- _SET PROBLEM_
Return all lines below containing the word "scene".

┌────────

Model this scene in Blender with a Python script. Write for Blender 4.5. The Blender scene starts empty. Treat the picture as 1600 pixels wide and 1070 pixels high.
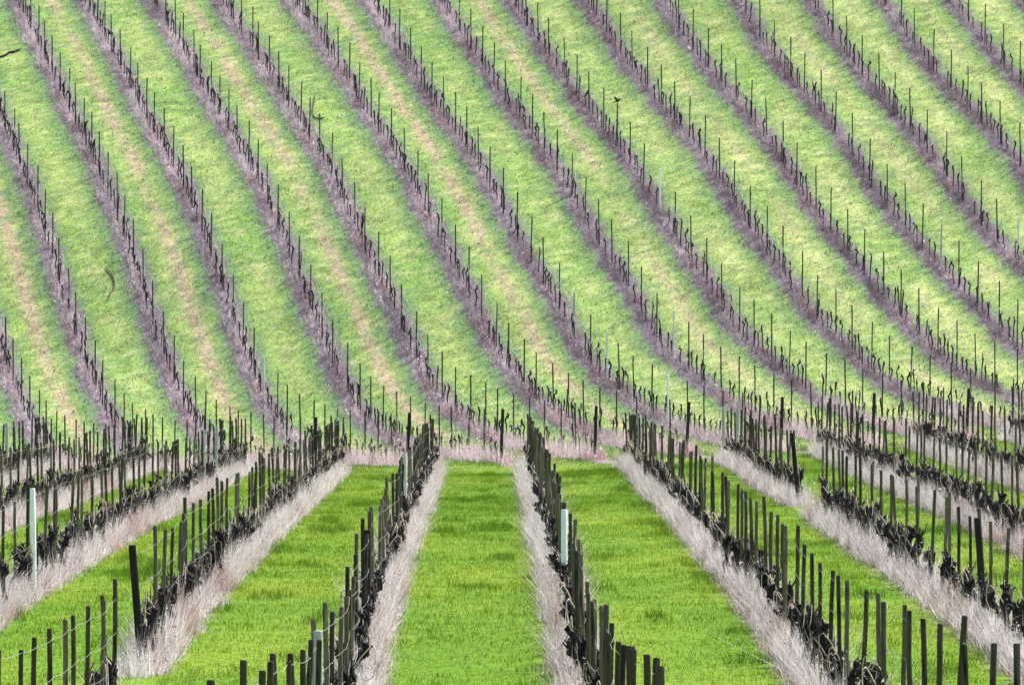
import bpy, math
import numpy as np
rng = np.random.default_rng(7)
C = bpy.context.scene.collection
R = math.radians
F = 12000.0            # focal length in pixels of a 1600 px wide frame

# ------------------------------------------------------------------ camera
cam = bpy.data.cameras.new('camera'); co = bpy.data.objects.new('camera', cam); C.objects.link(co)
cam.sensor_width = 36; cam.lens = 36*F/1600; cam.clip_start = .5; cam.clip_end = 3000
co.location = (0, 0, 0); co.rotation_euler = (R(90), 0, -math.atan(34/F))
bpy.context.scene.camera = co

# ------------------------------------------------------------------ light
SUN_EL, SUN_AZ = 46, 38          # degrees; azimuth clockwise from the view direction
w = bpy.data.worlds.new('World'); bpy.context.scene.world = w; w.use_nodes = True
nt = w.node_tree; bg = nt.nodes['Background']
sky = nt.nodes.new('ShaderNodeTexSky'); sky.sky_type = 'NISHITA'; sky.sun_disc = False
sky.sun_elevation = R(SUN_EL); sky.sun_rotation = R(SUN_AZ); sky.air_density = 1.0; sky.dust_density = 4.0; sky.ozone_density = 1.0
nt.links.new(sky.outputs[0], bg.inputs[0]); bg.inputs[1].default_value = .095
sl = bpy.data.lights.new('sun', 'SUN'); sl.energy = 3.2; sl.angle = R(6); sl.color = (1, .96, .9)
so = bpy.data.objects.new('sun', sl); C.objects.link(so)
so.rotation_euler = (R(90-SUN_EL), 0, R(180-SUN_AZ)); so.rotation_euler = (R(-(90-SUN_EL)), 0, R(-SUN_AZ))
vs = bpy.context.scene.view_settings
vs.view_transform = 'Standard'; vs.look = 'None'; vs.gamma = 1; vs.exposure = 0.95

# ------------------------------------------------------------------ terrain
SP = 3.05; TT = .155; X0 = 3.54          # row spacing, drift of the hillside rows, lower end of hillside row 0
NEAR_X = {-5: -17.0, -4: -13.9, -3: -10.85, -2: -7.8, -1: -4.75, 0: -1.8, 1: 1.2, 2: 4.34, 3: 7.4, 4: 10.4, 5: 13.45, 6: 16.5, 7: 19.5}
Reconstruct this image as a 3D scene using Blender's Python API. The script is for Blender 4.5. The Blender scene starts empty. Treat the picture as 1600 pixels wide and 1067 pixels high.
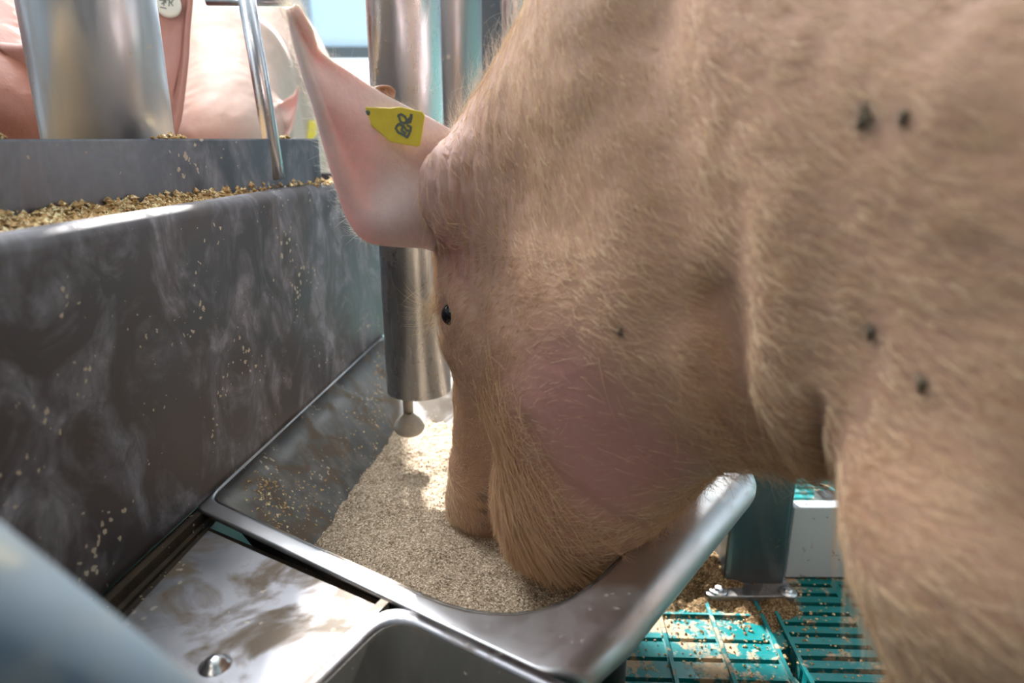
import bpy, math
import numpy as np
from mathutils import Vector, Matrix

# ------------------------------------------------------------------ camera
SC = bpy.context.scene
COL = SC.collection
F = 1067.0
CAMZ = 0.65
TH = math.radians(16.6)
CT, ST = math.cos(TH), math.sin(TH)
cam_d = bpy.data.cameras.new('camera'); cam_d.sensor_width = 36; cam_d.lens = 24.0
cam_d.clip_start = 0.01
cam_d.dof.use_dof = True; cam_d.dof.focus_distance = 0.74; cam_d.dof.aperture_fstop = 3.6
cam = bpy.data.objects.new('camera', cam_d); COL.objects.link(cam)
cam.location = (0, 0, CAMZ); cam.rotation_euler = (math.pi/2 - TH, 0, 0)
SC.camera = cam

# ------------------------------------------------------------------ world, lights, exposure
SC.view_settings.view_transform = 'Standard'; SC.view_settings.look = 'None'
SC.view_settings.gamma = 1.0; SC.view_settings.use_curve_mapping = False
SC.view_settings.exposure = -0.14
w = bpy.data.worlds.new('world'); SC.world = w; w.use_nodes = True
w.node_tree.nodes['Background'].inputs['Color'].default_value = (0.86, 0.91, 1.0, 1)
w.node_tree.nodes['Background'].inputs['Strength'].default_value = 0.20

def area(name, loc, target, sx, sy, power, color=(1, 1, 1)):
    d = bpy.data.lights.new(name, 'AREA'); d.shape = 'RECTANGLE'; d.size = sx; d.size_y = sy
    d.energy = power; d.color = color
    o = bpy.data.objects.new(name, d); COL.objects.link(o); o.location = loc
    v = Vector(target) - Vector(loc)
    o.rotation_euler = v.to_track_quat('-Z', 'Y').to_euler()
    return o
area('ceiling_lamp_light', (-0.9, 1.65, 2.55), (0.1, 0.6, 0.5), 1.8, 0.7, 135, (0.97, 0.98, 1.0))
area('back_lamp_light', (-0.90, 4.50, 2.25), (-0.1, 0.9, 0.2), 0.20, 0.20, 1250, (1.0, 0.97, 0.92))
area('near_lamp_light', (-0.7, -1.4, 2.4), (0.3, 0.4, 0.4), 1.6, 0.8, 13, (1.0, 0.88, 0.74))

# ------------------------------------------------------------------ helpers
def at(px, py, Y):
    u = (px-800)/F; v = (py-533)/F
    dy = CT - v*ST; dz = -(ST + v*CT)
    s = Y/dy
    return np.array((u*s, Y, CAMZ + dz*s))
def onz(px, py, z):
    u = (px-800)/F; v = (py-533)/F
    dy = CT - v*ST; dz = -(ST + v*CT)
    s = (z-CAMZ)/dz
    return np.array((u*s, dy*s, z))

def tag(o, label=None, cat=None, group=None, kind=None):
    if label: o['label'] = label
    if cat: o['category'] = cat
    if group: o['group'] = group
    if kind: o['kind'] = kind
    return o
def empty(name, loc, rz=0.0, **k):
    o = bpy.data.objects.new(name, None); COL.objects.link(o)
    o.empty_display_size = 0.05
    o.location = loc; o.rotation_euler = (0, 0, rz)
    o['_m'] = 1; del o['_m']
    return tag(o, **k)
def wmat(o):
    """world matrix from the parents' transforms, without a depsgraph update"""
    m = o.matrix_basis.copy() if False else Matrix.LocRotScale(o.location, o.rotation_euler, o.scale)
    return (wmat(o.parent) @ m) if o.parent else m
def mesh_obj(name, V, Fc, mat, parent=None, smooth=True, world=True):
    """one mesh object; V in world coordinates unless world=False (then in the parent's frame)"""
    V = np.asarray(V, float).reshape(-1, 3)
    if parent is not None and world:
        M = np.array(wmat(parent).inverted())
        V = V @ M[:3, :3].T + M[:3, 3]
        off = None
    if parent is None and world:
        c = V.mean(0); c[2] = V[:, 2].min(); V = V - c
    me = bpy.data.meshes.new(name)
    me.from_pydata(V.tolist(), [], [tuple(int(i) for i in f) for f in Fc])
    me.update()
    if smooth: me.polygons.foreach_set('use_smooth', [True]*len(me.polygons))
    if mat: me.materials.append(mat)
    o = bpy.data.objects.new(name, me); COL.objects.link(o)
    if parent is not None: o.parent = parent
    elif world: o.location = c
    return o
def merge(parts):
    Vs, Fs, n = [], [], 0
    for V, Fc in parts:
        V = np.asarray(V, float).reshape(-1, 3)
        Vs.append(V); Fs += [tuple(i+n for i in f) for f in Fc]; n += len(V)
    return np.vstack(Vs), Fs
def box(x0, x1, y0, y1, z0, z1):
    V = [(x, y, z) for z in (z0, z1) for y in (y0, y1) for x in (x0, x1)]
    return V, [(0,2,3,1),(4,5,7,6),(0,1,5,4),(2,6,7,3),(0,4,6,2),(1,3,7,5)]
def grid_faces(n, m, closed_m=False, closed_n=False):
    Fc = []
    for i in range(n if closed_n else n-1):
        for j in range(m if closed_m else m-1):
            a = i*m+j; b = i*m+(j+1) % m; c = ((i+1) % n)*m+(j+1) % m; d = ((i+1) % n)*m+j
            Fc.append((a, b, c, d))
    return Fc
def tube(p0, p1, r, seg=48, r1=None, wall=None, cap=True):
    p0, p1 = np.array(p0, float), np.array(p1, float); r1 = r if r1 is None else r1
    ax = (p1-p0)/np.linalg.norm(p1-p0)
    e = np.array((1, 0, 0)) if abs(ax[0]) < .8 else np.array((0, 1, 0))
    u = np.cross(ax, e); u /= np.linalg.norm(u); v = np.cross(ax, u)
    th = np.arange(seg)*2*math.pi/seg
    ring = np.outer(np.cos(th), u) + np.outer(np.sin(th), v)
    if wall is None:
        V = np.vstack([p0+ring*r, p1+ring*r1]); Fc = grid_faces(2, seg, True)
        if cap: Fc += [tuple(range(seg))[::-1], tuple(range(seg, 2*seg))]
        return V, Fc
    V = np.vstack([p0+ring*r, p1+ring*r1, p1+ring*(r1-wall), p0+ring*(r-wall)])
    return V, grid_faces(4, seg, True, True)
def lathe(prof, centre, seg=40, axis=(0, 0, 1)):
    ax = np.array(axis, float); ax /= np.linalg.norm(ax)
    e = np.array((1, 0, 0)) if abs(ax[0]) < .8 else np.array((0, 1, 0))
    u = np.cross(ax, e); u /= np.linalg.norm(u); v = np.cross(ax, u)
    th = np.arange(seg)*2*math.pi/seg
    ring = np.outer(np.cos(th), u) + np.outer(np.sin(th), v)
    V = np.vstack([np.array(centre)+ring*max(r, 1e-5)+ax*h for r, h in prof])
    Fc = grid_faces(len(prof), seg, True)
    return V, Fc
def prism(poly, z0, z1):
    n = len(poly)
    V = [(x, y, z0) for x, y in poly] + [(x, y, z1) for x, y in poly]
    return V, [tuple(range(n))[::-1], tuple(range(n, 2*n))] + [(i, (i+1) % n, (i+1) % n+n, i+n) for i in range(n)]
def bevel(o, wdt, seg=2):
    m = o.modifiers.new('bevel', 'BEVEL'); m.width = wdt; m.segments = seg; m.limit_method = 'ANGLE'; m.angle_limit = math.radians(35)
    return o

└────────

- _REPLY_
Model this scene in Blender with a Python script. Write for Blender 4.5. The Blender scene starts empty. Treat the picture as 1600 pixels wide and 1070 pixels high.
C = bpy.context.scene.collection
bpy.context.scene.camera = co
w = bpy.data.worlds.new('World'); bpy.context.scene.world = w; w.use_nodes = True
vs = bpy.context.scene.view_settings
Reconstruct this image as a 3D scene using Blender's Python API. The script is for Blender 4.5. The Blender scene starts empty. Treat the picture as 1600 pixels wide and 1067 pixels high.
SC = bpy.context.scene